TASK
Return the full listing exactly as it is written.

## BEGIN

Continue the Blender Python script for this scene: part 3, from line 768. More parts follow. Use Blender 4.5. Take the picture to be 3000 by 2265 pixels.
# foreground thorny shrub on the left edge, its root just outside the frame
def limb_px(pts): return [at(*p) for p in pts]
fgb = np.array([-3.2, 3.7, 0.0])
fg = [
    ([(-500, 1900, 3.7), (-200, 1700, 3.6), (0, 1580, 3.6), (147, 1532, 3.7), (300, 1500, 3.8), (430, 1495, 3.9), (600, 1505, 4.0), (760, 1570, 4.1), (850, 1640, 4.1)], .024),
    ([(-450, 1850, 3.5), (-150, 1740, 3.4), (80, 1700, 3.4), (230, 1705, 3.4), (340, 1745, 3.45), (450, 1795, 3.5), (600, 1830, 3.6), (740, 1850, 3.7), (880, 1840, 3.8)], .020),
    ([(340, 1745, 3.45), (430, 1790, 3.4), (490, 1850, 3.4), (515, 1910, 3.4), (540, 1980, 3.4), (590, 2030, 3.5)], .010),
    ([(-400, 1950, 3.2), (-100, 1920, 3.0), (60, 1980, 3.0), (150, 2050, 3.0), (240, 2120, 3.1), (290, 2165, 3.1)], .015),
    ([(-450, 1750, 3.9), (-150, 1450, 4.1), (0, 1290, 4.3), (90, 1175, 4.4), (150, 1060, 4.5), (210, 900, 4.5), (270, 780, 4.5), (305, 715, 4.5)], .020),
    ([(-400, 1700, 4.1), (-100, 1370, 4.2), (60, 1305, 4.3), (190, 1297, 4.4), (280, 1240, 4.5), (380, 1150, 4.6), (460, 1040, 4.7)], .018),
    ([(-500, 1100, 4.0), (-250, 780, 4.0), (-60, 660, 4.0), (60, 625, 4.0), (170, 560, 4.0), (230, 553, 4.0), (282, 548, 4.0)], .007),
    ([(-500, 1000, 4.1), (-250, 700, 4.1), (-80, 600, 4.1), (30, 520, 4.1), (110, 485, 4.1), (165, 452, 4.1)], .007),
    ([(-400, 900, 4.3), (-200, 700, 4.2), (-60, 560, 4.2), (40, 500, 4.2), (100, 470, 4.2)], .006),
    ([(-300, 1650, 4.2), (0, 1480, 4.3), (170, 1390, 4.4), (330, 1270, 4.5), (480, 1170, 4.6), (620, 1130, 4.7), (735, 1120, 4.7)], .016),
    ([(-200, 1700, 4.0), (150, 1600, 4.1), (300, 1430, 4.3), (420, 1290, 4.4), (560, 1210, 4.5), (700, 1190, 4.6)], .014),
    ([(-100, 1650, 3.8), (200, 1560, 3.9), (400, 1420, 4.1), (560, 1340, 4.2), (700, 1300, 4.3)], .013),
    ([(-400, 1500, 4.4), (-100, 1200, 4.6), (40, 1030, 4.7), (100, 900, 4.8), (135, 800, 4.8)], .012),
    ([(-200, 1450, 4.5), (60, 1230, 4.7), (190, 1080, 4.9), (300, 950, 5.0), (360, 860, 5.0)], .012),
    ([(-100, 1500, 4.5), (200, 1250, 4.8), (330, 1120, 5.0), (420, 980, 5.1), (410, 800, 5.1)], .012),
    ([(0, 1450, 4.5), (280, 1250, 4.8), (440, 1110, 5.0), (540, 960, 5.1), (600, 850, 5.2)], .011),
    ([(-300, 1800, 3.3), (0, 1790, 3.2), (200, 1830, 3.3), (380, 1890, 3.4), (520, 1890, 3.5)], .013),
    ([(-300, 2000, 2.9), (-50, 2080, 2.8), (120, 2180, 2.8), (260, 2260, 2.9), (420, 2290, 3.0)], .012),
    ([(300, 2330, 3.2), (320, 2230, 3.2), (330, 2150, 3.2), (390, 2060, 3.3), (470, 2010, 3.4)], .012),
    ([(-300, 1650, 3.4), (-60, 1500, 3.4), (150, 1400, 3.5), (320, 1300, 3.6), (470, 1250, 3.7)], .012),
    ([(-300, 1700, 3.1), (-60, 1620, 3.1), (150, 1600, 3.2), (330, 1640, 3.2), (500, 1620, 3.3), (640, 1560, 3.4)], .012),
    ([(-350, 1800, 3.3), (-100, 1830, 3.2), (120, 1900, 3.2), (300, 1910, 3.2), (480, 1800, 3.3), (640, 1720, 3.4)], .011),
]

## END

TASK RESPONSE
Continue the Blender Python script for this scene: part 3, from line 768. More parts follow. Use Blender 4.5. Take the picture to be 3000 by 2265 pixels.
# foreground thorny shrub on the left edge, its root just outside the frame
def limb_px(pts): return [at(*p) for p in pts]
fgb = np.array([-3.2, 3.7, 0.0])
fg = [
    ([(-500, 1900, 3.7), (-200, 1700, 3.6), (0, 1580, 3.6), (147, 1532, 3.7), (300, 1500, 3.8), (430, 1495, 3.9), (600, 1505, 4.0), (760, 1570, 4.1), (850, 1640, 4.1)], .024),
    ([(-450, 1850, 3.5), (-150, 1740, 3.4), (80, 1700, 3.4), (230, 1705, 3.4), (340, 1745, 3.45), (450, 1795, 3.5), (600, 1830, 3.6), (740, 1850, 3.7), (880, 1840, 3.8)], .020),
    ([(340, 1745, 3.45), (430, 1790, 3.4), (490, 1850, 3.4), (515, 1910, 3.4), (540, 1980, 3.4), (590, 2030, 3.5)], .010),
    ([(-400, 1950, 3.2), (-100, 1920, 3.0), (60, 1980, 3.0), (150, 2050, 3.0), (240, 2120, 3.1), (290, 2165, 3.1)], .015),
    ([(-450, 1750, 3.9), (-150, 1450, 4.1), (0, 1290, 4.3), (90, 1175, 4.4), (150, 1060, 4.5), (210, 900, 4.5), (270, 780, 4.5), (305, 715, 4.5)], .020),
    ([(-400, 1700, 4.1), (-100, 1370, 4.2), (60, 1305, 4.3), (190, 1297, 4.4), (280, 1240, 4.5), (380, 1150, 4.6), (460, 1040, 4.7)], .018),
    ([(-500, 1100, 4.0), (-250, 780, 4.0), (-60, 660, 4.0), (60, 625, 4.0), (170, 560, 4.0), (230, 553, 4.0), (282, 548, 4.0)], .007),
    ([(-500, 1000, 4.1), (-250, 700, 4.1), (-80, 600, 4.1), (30, 520, 4.1), (110, 485, 4.1), (165, 452, 4.1)], .007),
    ([(-400, 900, 4.3), (-200, 700, 4.2), (-60, 560, 4.2), (40, 500, 4.2), (100, 470, 4.2)], .006),
    ([(-300, 1650, 4.2), (0, 1480, 4.3), (170, 1390, 4.4), (330, 1270, 4.5), (480, 1170, 4.6), (620, 1130, 4.7), (735, 1120, 4.7)], .016),
    ([(-200, 1700, 4.0), (150, 1600, 4.1), (300, 1430, 4.3), (420, 1290, 4.4), (560, 1210, 4.5), (700, 1190, 4.6)], .014),
    ([(-100, 1650, 3.8), (200, 1560, 3.9), (400, 1420, 4.1), (560, 1340, 4.2), (700, 1300, 4.3)], .013),
    ([(-400, 1500, 4.4), (-100, 1200, 4.6), (40, 1030, 4.7), (100, 900, 4.8), (135, 800, 4.8)], .012),
    ([(-200, 1450, 4.5), (60, 1230, 4.7), (190, 1080, 4.9), (300, 950, 5.0), (360, 860, 5.0)], .012),
    ([(-100, 1500, 4.5), (200, 1250, 4.8), (330, 1120, 5.0), (420, 980, 5.1), (410, 800, 5.1)], .012),
    ([(0, 1450, 4.5), (280, 1250, 4.8), (440, 1110, 5.0), (540, 960, 5.1), (600, 850, 5.2)], .011),
    ([(-300, 1800, 3.3), (0, 1790, 3.2), (200, 1830, 3.3), (380, 1890, 3.4), (520, 1890, 3.5)], .013),
    ([(-300, 2000, 2.9), (-50, 2080, 2.8), (120, 2180, 2.8), (260, 2260, 2.9), (420, 2290, 3.0)], .012),
    ([(300, 2330, 3.2), (320, 2230, 3.2), (330, 2150, 3.2), (390, 2060, 3.3), (470, 2010, 3.4)], .012),
    ([(-300, 1650, 3.4), (-60, 1500, 3.4), (150, 1400, 3.5), (320, 1300, 3.6), (470, 1250, 3.7)], .012),
    ([(-300, 1700, 3.1), (-60, 1620, 3.1), (150, 1600, 3.2), (330, 1640, 3.2), (500, 1620, 3.3), (640, 1560, 3.4)], .012),
    ([(-350, 1800, 3.3), (-100, 1830, 3.2), (120, 1900, 3.2), (300, 1910, 3.2), (480, 1800, 3.3), (640, 1720, 3.4)], .011),
]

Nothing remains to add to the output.